>>>

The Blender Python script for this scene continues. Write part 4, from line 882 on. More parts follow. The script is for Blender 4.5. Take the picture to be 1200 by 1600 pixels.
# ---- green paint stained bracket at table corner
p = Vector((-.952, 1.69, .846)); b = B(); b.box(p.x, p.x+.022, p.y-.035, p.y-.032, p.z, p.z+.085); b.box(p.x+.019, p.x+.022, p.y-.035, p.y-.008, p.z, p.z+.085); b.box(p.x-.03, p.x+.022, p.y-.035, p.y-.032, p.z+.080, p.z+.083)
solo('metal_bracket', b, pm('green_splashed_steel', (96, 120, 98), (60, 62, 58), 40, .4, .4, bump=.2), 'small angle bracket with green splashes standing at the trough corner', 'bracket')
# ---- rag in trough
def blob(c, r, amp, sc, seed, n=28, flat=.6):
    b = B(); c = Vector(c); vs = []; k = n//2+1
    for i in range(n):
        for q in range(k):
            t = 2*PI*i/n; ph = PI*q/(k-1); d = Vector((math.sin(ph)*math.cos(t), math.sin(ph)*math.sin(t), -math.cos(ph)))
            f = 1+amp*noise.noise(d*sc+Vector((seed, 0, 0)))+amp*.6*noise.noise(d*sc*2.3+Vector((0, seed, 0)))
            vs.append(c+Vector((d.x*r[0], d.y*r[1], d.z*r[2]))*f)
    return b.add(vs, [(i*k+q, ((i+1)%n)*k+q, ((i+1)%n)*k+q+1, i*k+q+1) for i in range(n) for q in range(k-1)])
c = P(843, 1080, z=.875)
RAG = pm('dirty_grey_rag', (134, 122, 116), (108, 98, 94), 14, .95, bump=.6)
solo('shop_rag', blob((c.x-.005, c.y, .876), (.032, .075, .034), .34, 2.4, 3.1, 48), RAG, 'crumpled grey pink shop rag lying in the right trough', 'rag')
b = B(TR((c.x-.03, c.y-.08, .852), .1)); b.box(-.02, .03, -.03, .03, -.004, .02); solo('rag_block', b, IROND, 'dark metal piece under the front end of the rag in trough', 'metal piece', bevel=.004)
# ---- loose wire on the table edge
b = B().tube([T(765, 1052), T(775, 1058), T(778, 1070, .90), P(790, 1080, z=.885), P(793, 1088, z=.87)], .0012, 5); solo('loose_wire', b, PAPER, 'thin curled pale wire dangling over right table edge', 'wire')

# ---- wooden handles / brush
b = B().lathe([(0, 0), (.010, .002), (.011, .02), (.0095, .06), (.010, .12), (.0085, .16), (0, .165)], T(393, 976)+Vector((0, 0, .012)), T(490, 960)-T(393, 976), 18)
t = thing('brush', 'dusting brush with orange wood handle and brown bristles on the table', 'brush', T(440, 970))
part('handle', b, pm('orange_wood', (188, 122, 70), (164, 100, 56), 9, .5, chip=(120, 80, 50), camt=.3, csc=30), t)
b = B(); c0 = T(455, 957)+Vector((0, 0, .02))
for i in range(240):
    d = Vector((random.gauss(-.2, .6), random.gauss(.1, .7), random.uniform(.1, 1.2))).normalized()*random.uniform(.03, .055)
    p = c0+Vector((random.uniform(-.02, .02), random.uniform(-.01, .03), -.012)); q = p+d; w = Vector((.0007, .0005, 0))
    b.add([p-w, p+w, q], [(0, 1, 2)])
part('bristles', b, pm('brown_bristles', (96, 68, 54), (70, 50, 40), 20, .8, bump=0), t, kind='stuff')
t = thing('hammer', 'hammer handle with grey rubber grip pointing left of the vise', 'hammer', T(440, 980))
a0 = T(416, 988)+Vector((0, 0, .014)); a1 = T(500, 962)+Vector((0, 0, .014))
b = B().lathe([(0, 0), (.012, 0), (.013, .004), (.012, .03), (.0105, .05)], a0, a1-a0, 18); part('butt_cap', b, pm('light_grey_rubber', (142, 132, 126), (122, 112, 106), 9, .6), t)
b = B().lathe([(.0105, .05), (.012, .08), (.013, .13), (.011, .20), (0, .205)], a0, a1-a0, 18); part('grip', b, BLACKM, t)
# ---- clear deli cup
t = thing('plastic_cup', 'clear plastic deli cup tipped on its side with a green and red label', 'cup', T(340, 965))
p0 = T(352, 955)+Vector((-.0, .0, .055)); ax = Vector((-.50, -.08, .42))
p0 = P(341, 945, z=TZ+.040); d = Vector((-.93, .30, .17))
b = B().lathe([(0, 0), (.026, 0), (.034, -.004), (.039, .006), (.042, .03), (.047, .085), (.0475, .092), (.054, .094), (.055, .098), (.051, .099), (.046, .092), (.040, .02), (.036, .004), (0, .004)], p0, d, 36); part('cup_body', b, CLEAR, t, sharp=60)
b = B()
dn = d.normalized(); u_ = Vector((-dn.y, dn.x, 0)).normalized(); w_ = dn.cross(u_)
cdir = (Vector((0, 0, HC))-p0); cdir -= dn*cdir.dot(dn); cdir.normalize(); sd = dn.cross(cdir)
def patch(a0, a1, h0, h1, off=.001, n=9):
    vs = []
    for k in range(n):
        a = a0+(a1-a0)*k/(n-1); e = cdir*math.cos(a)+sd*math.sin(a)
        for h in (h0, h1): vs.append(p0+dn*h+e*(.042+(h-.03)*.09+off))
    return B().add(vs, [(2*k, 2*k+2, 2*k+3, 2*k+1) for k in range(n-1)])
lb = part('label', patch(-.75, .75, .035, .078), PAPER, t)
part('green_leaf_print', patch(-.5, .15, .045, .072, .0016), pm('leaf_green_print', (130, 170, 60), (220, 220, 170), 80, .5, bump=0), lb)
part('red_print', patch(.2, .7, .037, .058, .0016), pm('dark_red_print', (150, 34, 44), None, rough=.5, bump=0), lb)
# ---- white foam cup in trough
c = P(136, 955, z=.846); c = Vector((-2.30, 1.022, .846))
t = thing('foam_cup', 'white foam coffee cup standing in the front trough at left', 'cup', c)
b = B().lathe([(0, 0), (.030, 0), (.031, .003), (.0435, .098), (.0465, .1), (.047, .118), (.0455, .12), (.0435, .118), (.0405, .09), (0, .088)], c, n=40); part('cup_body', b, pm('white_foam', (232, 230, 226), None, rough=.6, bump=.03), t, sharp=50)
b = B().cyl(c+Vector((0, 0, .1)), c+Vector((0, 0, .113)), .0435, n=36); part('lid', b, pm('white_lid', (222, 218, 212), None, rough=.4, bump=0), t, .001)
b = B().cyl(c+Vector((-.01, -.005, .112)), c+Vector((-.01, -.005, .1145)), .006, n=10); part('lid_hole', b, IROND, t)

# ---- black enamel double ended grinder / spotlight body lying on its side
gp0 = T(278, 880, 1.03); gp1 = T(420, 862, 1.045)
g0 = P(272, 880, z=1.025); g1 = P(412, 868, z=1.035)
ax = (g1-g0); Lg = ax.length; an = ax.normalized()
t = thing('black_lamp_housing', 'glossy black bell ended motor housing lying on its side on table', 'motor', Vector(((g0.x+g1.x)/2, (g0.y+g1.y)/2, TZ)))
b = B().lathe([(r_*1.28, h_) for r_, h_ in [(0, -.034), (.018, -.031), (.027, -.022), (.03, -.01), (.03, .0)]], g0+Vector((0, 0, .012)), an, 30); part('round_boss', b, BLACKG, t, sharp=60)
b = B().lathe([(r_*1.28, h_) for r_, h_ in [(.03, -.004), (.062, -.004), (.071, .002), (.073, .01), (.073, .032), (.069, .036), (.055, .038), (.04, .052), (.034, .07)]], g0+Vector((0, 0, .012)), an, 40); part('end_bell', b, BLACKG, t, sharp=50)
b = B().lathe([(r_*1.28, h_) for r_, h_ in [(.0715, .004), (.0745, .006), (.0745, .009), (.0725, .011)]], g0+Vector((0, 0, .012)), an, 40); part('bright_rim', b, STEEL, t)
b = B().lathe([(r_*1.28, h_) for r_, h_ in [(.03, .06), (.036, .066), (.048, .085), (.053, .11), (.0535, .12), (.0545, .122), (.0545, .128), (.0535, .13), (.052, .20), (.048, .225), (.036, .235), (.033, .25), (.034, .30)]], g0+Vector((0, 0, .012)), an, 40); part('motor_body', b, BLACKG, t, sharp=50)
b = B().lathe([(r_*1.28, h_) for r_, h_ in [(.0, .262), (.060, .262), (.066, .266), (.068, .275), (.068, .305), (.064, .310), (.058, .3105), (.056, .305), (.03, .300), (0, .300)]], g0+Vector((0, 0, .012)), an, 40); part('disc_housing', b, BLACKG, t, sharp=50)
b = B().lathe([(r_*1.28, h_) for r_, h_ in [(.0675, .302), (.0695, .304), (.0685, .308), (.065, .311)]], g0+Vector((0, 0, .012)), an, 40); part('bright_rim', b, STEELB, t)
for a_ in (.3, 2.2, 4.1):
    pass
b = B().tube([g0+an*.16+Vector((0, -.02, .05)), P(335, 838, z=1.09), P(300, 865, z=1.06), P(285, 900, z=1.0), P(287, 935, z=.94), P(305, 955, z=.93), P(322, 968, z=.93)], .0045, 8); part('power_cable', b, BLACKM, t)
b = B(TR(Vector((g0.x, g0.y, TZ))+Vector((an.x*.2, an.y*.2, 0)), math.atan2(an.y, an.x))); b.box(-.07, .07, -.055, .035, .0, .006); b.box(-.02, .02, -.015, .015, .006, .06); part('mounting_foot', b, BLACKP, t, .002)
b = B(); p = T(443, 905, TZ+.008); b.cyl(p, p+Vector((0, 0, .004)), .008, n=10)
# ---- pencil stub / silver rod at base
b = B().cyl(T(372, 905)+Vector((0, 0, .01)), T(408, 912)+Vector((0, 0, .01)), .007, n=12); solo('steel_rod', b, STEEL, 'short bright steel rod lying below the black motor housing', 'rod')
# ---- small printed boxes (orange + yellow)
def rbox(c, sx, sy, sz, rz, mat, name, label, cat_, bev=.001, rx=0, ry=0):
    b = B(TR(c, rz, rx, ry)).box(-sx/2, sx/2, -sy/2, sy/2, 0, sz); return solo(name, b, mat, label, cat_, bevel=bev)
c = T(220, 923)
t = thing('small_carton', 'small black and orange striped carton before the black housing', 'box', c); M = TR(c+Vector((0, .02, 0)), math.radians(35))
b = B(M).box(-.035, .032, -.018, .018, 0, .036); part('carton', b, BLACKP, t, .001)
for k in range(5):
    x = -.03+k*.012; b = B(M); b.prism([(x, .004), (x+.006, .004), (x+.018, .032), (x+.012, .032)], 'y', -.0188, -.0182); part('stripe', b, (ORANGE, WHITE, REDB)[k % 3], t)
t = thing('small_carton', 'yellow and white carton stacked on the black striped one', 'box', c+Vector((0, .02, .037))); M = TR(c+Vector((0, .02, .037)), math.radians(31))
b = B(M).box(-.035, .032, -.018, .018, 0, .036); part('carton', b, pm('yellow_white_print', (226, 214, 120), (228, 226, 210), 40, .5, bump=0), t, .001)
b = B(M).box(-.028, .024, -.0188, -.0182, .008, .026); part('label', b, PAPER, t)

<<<

→ YOUR GOAL: Only the lines from the beginning of the material to the line containing "table edge', 'wire')" should be echoed, verbatim and in full.

→ FINISHED EXERCISE:
The Blender Python script for this scene continues. Write part 4, from line 882 on. More parts follow. The script is for Blender 4.5. Take the picture to be 1200 by 1600 pixels.
# ---- green paint stained bracket at table corner
p = Vector((-.952, 1.69, .846)); b = B(); b.box(p.x, p.x+.022, p.y-.035, p.y-.032, p.z, p.z+.085); b.box(p.x+.019, p.x+.022, p.y-.035, p.y-.008, p.z, p.z+.085); b.box(p.x-.03, p.x+.022, p.y-.035, p.y-.032, p.z+.080, p.z+.083)
solo('metal_bracket', b, pm('green_splashed_steel', (96, 120, 98), (60, 62, 58), 40, .4, .4, bump=.2), 'small angle bracket with green splashes standing at the trough corner', 'bracket')
# ---- rag in trough
def blob(c, r, amp, sc, seed, n=28, flat=.6):
    b = B(); c = Vector(c); vs = []; k = n//2+1
    for i in range(n):
        for q in range(k):
            t = 2*PI*i/n; ph = PI*q/(k-1); d = Vector((math.sin(ph)*math.cos(t), math.sin(ph)*math.sin(t), -math.cos(ph)))
            f = 1+amp*noise.noise(d*sc+Vector((seed, 0, 0)))+amp*.6*noise.noise(d*sc*2.3+Vector((0, seed, 0)))
            vs.append(c+Vector((d.x*r[0], d.y*r[1], d.z*r[2]))*f)
    return b.add(vs, [(i*k+q, ((i+1)%n)*k+q, ((i+1)%n)*k+q+1, i*k+q+1) for i in range(n) for q in range(k-1)])
c = P(843, 1080, z=.875)
RAG = pm('dirty_grey_rag', (134, 122, 116), (108, 98, 94), 14, .95, bump=.6)
solo('shop_rag', blob((c.x-.005, c.y, .876), (.032, .075, .034), .34, 2.4, 3.1, 48), RAG, 'crumpled grey pink shop rag lying in the right trough', 'rag')
b = B(TR((c.x-.03, c.y-.08, .852), .1)); b.box(-.02, .03, -.03, .03, -.004, .02); solo('rag_block', b, IROND, 'dark metal piece under the front end of the rag in trough', 'metal piece', bevel=.004)
# ---- loose wire on the table edge
b = B().tube([T(765, 1052), T(775, 1058), T(778, 1070, .90), P(790, 1080, z=.885), P(793, 1088, z=.87)], .0012, 5); solo('loose_wire', b, PAPER, 'thin curled pale wire dangling over right table edge', 'wire')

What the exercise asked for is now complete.